Your task
Read the material below and count the lines holding the string "scene". Give that count with nothing added.

**** Information shown ****

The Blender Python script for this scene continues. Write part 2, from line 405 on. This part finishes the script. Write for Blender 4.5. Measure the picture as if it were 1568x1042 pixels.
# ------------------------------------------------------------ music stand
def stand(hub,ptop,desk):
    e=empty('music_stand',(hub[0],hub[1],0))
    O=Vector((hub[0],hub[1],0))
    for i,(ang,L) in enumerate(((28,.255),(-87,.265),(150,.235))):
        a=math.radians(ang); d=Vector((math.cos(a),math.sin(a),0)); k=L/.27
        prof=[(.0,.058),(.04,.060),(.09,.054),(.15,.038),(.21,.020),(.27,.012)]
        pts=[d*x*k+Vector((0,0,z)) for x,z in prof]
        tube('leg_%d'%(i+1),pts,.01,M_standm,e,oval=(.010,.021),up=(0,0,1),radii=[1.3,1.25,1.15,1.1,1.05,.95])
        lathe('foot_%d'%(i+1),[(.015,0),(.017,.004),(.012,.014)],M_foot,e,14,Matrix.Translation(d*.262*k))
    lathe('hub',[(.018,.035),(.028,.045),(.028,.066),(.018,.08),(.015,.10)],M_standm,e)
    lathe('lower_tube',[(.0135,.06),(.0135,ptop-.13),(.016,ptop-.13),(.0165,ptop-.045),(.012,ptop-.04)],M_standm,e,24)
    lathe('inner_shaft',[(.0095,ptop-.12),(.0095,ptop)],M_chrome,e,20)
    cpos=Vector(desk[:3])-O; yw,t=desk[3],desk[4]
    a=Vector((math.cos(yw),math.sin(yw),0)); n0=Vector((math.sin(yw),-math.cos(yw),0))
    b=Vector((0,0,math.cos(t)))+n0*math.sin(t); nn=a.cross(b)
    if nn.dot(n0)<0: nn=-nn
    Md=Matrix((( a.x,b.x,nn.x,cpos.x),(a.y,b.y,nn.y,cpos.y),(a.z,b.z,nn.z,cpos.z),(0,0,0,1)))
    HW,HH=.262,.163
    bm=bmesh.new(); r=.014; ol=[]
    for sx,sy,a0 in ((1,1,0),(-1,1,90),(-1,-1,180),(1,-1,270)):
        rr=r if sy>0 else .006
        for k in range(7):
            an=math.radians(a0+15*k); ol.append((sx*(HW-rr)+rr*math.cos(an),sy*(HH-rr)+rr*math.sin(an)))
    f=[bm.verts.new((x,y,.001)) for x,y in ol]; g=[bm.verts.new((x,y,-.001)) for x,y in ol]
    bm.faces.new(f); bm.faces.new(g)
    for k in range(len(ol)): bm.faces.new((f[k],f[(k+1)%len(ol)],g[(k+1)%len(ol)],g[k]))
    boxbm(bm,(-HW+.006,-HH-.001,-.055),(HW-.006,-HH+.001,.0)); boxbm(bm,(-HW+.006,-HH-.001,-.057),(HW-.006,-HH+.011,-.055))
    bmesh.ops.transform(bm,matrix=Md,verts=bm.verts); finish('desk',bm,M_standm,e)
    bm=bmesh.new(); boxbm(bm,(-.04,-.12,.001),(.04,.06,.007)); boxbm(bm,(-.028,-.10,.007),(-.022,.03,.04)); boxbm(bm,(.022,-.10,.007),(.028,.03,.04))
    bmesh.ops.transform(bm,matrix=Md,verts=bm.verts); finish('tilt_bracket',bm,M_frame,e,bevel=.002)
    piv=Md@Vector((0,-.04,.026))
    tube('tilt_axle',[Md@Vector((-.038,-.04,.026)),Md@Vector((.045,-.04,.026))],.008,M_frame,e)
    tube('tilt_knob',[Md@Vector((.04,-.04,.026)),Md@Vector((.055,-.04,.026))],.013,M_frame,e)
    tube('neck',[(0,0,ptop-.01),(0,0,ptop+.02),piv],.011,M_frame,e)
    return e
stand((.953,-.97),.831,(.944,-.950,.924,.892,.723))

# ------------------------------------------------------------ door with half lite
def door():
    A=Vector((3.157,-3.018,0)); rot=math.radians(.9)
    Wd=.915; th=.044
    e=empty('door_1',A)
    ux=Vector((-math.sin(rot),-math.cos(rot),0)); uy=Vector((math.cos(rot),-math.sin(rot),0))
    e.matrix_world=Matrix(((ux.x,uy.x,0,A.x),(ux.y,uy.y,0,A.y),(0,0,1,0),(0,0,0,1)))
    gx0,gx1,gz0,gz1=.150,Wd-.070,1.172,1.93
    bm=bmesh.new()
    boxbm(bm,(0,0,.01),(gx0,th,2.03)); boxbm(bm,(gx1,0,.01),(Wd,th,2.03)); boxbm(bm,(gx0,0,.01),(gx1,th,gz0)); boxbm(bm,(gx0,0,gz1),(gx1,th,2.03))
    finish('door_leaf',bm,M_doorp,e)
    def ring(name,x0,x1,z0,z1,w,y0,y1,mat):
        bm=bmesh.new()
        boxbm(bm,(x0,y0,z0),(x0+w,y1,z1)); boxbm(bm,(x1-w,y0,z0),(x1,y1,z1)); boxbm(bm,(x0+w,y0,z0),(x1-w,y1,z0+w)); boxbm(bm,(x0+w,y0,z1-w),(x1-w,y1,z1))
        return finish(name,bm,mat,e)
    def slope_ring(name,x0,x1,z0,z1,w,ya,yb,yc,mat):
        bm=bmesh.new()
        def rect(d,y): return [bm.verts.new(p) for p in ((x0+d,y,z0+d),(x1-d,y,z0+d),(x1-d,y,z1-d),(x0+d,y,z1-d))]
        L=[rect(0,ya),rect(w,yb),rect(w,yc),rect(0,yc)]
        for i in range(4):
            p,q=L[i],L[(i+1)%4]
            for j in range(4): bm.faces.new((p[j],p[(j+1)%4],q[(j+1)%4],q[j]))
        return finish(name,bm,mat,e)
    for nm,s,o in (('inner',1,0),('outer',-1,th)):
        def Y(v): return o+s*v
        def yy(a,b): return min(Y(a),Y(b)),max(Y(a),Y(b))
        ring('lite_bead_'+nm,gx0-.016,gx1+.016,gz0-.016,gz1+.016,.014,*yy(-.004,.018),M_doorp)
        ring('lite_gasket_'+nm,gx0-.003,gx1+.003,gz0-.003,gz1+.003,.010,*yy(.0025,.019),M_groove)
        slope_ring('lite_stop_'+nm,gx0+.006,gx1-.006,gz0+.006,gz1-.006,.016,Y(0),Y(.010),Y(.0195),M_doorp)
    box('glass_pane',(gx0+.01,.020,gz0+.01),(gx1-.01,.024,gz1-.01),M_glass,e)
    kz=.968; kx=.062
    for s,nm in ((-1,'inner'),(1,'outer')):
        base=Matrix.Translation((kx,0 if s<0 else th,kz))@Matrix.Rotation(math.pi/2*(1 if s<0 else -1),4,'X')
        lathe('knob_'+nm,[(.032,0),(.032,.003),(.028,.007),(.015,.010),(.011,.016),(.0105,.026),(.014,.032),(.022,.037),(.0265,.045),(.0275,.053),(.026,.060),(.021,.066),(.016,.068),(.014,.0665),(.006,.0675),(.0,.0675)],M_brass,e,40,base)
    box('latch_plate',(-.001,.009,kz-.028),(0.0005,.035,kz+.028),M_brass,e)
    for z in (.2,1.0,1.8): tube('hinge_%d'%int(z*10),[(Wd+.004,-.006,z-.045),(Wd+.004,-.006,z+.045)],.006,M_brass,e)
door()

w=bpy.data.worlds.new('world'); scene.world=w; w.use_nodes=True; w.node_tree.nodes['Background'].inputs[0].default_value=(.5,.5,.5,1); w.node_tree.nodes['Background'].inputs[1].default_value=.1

****

Task answer
2